In the 1880s and 1890s some New Zealand publishers thought that there was a market for popular periodicals with a strong local focus. A number of titles, including Zealandia (1889), Citizen (1895), Critic (1899), were published in various cities. None of them met with much success or lasted for any length of time. The most significant of these parochial periodicals was the New Zealand Illustrated Magazine.

The Illustrated Magazine was a monthly, and was published in Auckland from 1899 to 1905. It carried contributions from most of the top New Zealand writers of the day including Apirana Ngata, Jane Mander, James Cowan and Elsdon Best. It featured poetry, short stories and articles and was heavily illustrated by the likes of Frances Hodgkins and Kennaway Henderson.

The Illustrated Magazine tried but failed to compete with similar periodicals from overseas such as the Strand and the Bulletin. It is interesting to speculate as to why the New Zealand public preferred the imported varieties to the local.

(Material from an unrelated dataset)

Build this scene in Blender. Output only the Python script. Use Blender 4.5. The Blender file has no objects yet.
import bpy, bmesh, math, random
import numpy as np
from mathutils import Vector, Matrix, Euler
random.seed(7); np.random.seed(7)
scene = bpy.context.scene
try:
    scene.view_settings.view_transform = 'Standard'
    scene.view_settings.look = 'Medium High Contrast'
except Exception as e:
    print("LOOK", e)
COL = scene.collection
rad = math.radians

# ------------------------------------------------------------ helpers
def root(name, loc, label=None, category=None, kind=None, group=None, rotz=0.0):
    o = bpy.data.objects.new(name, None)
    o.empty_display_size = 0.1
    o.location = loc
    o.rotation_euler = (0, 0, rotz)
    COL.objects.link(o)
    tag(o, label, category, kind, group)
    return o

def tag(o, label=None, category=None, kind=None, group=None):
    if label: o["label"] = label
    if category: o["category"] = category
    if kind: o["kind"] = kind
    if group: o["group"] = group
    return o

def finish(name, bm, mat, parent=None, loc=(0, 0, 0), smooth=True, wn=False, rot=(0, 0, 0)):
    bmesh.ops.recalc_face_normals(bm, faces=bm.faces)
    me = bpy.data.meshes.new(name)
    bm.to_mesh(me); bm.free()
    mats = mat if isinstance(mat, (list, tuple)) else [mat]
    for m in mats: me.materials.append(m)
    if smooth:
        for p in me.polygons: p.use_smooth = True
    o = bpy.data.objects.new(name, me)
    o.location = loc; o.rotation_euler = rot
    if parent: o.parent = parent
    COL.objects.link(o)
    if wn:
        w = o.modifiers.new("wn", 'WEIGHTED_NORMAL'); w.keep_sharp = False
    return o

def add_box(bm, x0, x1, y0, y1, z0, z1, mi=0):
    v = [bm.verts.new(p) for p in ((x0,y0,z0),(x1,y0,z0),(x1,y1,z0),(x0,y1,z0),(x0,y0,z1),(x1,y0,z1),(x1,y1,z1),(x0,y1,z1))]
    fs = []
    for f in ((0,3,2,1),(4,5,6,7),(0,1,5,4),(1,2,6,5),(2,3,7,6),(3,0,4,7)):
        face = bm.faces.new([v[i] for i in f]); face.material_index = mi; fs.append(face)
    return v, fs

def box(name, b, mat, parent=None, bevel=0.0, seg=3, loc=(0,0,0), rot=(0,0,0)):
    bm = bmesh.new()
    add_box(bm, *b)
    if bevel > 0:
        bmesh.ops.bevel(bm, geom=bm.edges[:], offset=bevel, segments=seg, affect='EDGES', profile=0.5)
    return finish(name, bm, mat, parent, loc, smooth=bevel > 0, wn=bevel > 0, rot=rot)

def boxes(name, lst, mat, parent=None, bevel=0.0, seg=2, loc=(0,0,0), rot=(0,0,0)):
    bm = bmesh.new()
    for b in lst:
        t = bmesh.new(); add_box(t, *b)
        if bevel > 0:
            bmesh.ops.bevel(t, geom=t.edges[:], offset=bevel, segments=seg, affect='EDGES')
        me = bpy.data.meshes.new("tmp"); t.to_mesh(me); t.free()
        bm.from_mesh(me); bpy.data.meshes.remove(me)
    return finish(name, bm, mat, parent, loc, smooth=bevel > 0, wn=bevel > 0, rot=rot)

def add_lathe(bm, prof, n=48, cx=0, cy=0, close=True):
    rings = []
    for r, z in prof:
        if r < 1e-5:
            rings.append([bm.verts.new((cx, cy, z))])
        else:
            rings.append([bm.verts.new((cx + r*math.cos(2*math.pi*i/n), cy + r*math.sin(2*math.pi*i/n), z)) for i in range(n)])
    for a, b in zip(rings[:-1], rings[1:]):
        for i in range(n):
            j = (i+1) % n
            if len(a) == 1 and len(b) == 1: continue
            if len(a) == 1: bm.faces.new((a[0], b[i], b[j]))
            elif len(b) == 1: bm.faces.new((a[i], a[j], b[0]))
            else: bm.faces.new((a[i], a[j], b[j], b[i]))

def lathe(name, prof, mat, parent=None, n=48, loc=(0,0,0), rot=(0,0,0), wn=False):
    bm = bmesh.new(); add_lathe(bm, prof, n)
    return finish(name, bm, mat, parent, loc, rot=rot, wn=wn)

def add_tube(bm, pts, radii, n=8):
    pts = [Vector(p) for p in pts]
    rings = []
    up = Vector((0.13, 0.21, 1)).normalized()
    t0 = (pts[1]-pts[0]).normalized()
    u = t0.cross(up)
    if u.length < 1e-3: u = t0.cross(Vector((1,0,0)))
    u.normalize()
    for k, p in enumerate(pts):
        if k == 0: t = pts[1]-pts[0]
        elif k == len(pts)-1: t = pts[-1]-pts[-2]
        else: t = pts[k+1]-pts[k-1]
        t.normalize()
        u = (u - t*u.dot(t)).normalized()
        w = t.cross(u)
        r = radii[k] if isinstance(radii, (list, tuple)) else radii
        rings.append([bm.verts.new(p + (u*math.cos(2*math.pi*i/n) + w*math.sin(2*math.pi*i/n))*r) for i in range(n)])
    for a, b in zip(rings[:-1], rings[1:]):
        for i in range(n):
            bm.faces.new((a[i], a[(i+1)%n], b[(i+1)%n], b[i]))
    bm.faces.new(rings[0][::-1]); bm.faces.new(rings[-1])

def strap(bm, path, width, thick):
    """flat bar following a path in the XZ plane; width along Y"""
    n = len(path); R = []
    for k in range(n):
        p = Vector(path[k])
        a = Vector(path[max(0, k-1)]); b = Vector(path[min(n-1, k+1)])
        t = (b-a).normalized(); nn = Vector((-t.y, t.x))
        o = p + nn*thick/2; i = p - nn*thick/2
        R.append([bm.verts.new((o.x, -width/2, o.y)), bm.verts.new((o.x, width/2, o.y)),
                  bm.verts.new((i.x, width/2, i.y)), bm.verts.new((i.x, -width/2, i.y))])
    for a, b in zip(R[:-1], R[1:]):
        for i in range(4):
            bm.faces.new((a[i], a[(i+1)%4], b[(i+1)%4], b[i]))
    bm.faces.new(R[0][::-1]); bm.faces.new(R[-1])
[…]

Perhaps the reading public was not as nationalistic as publishers thought they were and found that English and Australian periodicals represented their views as well or better than the indigenous magazines. It is also likely that the New Zealand periodicals suffered from competition with local newspapers, particularly the illustrated weeklies such as the Free Lance and Weekly News. These weekly papers had similar content to periodicals like the Illustrated Magazine and were well established by the late nineteenth century and very popular with the public.